Work out the number of lines in the listing that include the string "scene". Reply with that number alone.

* start Supplied information *

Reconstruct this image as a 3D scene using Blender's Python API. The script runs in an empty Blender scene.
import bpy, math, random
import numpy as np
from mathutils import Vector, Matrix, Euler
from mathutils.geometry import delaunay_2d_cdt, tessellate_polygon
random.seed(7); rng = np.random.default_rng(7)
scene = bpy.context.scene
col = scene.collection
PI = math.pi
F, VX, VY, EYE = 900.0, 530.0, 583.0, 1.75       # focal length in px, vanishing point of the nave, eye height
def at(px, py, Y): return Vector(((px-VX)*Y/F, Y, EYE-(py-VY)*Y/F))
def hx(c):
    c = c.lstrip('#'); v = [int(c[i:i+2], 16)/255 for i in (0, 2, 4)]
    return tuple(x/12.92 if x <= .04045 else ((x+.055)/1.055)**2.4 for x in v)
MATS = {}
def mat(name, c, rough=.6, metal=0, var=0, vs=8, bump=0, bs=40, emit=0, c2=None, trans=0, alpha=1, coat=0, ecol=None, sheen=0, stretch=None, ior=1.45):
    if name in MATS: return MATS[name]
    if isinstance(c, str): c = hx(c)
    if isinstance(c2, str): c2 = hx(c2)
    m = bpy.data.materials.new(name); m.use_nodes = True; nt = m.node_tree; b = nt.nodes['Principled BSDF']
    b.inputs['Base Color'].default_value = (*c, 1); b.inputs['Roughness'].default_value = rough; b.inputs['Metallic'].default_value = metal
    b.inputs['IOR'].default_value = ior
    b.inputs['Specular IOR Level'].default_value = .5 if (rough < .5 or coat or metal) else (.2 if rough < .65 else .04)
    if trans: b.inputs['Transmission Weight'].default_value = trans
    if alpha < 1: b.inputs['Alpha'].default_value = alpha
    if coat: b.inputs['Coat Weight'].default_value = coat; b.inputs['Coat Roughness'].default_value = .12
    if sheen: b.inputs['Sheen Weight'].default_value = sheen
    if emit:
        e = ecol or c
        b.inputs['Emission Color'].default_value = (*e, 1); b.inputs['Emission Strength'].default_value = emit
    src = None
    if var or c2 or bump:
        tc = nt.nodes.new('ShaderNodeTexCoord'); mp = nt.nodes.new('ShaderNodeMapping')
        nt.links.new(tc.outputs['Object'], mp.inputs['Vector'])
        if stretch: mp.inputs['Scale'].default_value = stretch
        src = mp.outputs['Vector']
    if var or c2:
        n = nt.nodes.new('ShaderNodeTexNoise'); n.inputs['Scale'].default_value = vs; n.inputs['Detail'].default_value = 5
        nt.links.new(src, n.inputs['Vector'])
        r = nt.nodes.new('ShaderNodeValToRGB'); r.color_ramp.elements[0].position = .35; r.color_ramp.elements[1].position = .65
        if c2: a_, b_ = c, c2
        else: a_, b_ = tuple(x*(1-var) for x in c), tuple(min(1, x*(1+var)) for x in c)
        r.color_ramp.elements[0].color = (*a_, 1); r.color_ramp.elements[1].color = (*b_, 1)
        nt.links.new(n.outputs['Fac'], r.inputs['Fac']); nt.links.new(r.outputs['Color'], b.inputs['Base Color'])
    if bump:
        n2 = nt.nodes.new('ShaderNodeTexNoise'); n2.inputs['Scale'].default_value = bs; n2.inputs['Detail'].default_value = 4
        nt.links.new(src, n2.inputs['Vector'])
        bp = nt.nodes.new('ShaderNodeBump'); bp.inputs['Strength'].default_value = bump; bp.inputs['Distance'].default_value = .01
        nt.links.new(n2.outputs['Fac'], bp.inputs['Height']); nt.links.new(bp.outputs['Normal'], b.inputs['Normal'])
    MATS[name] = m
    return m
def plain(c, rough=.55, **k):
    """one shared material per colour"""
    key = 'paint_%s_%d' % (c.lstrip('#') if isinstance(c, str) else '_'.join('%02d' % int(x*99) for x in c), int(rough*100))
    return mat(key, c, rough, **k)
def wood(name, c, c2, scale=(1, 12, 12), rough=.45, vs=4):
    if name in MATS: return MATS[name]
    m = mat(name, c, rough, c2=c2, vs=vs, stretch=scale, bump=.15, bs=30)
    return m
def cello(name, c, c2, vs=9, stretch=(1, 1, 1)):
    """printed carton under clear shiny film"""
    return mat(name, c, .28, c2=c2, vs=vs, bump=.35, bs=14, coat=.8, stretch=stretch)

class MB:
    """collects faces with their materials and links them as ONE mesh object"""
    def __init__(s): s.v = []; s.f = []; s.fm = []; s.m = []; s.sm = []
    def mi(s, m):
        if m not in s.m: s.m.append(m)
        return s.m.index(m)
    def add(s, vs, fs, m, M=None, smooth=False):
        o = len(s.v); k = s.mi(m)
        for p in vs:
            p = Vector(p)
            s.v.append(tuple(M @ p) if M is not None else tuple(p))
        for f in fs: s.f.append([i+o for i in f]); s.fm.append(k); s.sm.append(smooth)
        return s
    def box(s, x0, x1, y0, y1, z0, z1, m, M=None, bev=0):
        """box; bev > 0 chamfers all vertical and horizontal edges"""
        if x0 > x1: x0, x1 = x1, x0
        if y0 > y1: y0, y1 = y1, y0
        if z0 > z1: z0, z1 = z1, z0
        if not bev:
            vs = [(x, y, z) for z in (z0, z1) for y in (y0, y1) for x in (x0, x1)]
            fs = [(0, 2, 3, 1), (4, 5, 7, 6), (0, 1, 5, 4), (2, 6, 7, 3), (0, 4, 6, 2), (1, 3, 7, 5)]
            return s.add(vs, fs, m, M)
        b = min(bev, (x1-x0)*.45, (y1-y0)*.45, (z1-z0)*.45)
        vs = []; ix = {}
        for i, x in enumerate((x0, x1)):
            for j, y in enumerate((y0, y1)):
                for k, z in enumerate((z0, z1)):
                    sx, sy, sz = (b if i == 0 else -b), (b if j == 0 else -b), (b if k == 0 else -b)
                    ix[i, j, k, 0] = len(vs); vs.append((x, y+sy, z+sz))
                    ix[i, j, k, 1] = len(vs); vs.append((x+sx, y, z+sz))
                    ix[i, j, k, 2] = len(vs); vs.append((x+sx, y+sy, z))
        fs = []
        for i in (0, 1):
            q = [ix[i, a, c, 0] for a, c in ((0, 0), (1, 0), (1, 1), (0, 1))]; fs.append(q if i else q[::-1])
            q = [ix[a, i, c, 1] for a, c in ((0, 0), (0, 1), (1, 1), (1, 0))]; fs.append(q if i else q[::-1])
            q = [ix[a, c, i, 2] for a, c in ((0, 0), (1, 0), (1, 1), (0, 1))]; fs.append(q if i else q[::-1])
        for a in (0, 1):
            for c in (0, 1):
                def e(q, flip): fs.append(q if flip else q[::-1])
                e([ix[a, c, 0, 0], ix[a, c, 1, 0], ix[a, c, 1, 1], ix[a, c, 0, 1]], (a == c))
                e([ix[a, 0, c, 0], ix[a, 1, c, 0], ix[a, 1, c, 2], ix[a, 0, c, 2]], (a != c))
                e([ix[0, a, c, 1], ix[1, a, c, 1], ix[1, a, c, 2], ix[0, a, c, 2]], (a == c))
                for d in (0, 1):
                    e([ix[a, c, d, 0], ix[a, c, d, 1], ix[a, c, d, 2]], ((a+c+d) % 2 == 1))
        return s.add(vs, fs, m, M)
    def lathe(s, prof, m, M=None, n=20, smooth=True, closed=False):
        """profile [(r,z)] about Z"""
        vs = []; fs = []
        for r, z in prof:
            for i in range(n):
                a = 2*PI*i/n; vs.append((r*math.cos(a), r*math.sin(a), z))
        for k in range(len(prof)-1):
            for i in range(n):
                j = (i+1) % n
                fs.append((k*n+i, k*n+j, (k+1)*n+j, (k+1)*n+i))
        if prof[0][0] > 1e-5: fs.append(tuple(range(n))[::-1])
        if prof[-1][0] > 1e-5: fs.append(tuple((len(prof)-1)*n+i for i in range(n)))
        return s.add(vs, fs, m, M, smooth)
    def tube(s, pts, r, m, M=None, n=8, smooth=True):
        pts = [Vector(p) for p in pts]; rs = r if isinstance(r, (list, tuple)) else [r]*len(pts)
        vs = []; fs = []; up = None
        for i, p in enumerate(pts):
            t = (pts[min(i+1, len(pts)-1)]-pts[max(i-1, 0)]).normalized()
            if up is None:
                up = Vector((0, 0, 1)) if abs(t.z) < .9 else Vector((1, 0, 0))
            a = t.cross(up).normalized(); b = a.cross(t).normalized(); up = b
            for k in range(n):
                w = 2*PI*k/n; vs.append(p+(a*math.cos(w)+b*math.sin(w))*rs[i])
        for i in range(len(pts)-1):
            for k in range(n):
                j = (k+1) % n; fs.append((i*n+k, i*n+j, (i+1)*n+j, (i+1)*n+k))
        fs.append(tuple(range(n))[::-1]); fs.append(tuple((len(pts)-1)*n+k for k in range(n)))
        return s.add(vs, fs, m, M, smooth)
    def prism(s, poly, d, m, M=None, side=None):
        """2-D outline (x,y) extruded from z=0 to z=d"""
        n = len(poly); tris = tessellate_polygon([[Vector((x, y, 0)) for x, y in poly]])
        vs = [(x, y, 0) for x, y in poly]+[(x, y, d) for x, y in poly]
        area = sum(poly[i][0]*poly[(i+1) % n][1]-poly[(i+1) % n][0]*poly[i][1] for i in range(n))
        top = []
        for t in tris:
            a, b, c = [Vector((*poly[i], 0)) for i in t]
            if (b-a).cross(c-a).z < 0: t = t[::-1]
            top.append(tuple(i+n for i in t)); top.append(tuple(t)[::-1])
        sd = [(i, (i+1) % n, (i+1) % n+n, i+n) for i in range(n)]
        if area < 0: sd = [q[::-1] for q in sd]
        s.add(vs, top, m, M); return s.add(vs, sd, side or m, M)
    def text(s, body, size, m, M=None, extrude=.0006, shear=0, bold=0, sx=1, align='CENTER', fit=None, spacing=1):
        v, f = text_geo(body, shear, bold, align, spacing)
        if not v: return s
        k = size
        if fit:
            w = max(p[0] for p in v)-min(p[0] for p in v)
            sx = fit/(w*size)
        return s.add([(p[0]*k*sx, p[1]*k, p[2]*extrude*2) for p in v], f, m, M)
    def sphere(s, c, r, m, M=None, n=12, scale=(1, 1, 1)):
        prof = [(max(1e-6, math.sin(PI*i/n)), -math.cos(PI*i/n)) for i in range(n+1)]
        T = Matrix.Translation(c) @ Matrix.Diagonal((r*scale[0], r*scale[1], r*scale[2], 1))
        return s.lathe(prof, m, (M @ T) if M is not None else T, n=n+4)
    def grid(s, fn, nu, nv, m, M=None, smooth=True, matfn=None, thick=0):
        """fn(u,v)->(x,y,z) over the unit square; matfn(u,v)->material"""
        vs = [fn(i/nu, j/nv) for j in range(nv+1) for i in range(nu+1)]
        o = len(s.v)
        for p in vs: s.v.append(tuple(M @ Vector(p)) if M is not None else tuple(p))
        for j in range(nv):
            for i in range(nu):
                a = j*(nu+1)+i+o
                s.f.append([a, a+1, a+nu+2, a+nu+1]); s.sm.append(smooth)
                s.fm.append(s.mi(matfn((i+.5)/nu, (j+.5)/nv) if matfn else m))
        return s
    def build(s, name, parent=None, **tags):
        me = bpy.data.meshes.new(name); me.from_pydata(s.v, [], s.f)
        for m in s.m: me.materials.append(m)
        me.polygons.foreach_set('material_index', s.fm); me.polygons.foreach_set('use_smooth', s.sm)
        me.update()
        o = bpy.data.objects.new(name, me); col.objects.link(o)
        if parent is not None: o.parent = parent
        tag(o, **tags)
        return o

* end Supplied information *

§ **Response to the task**: 3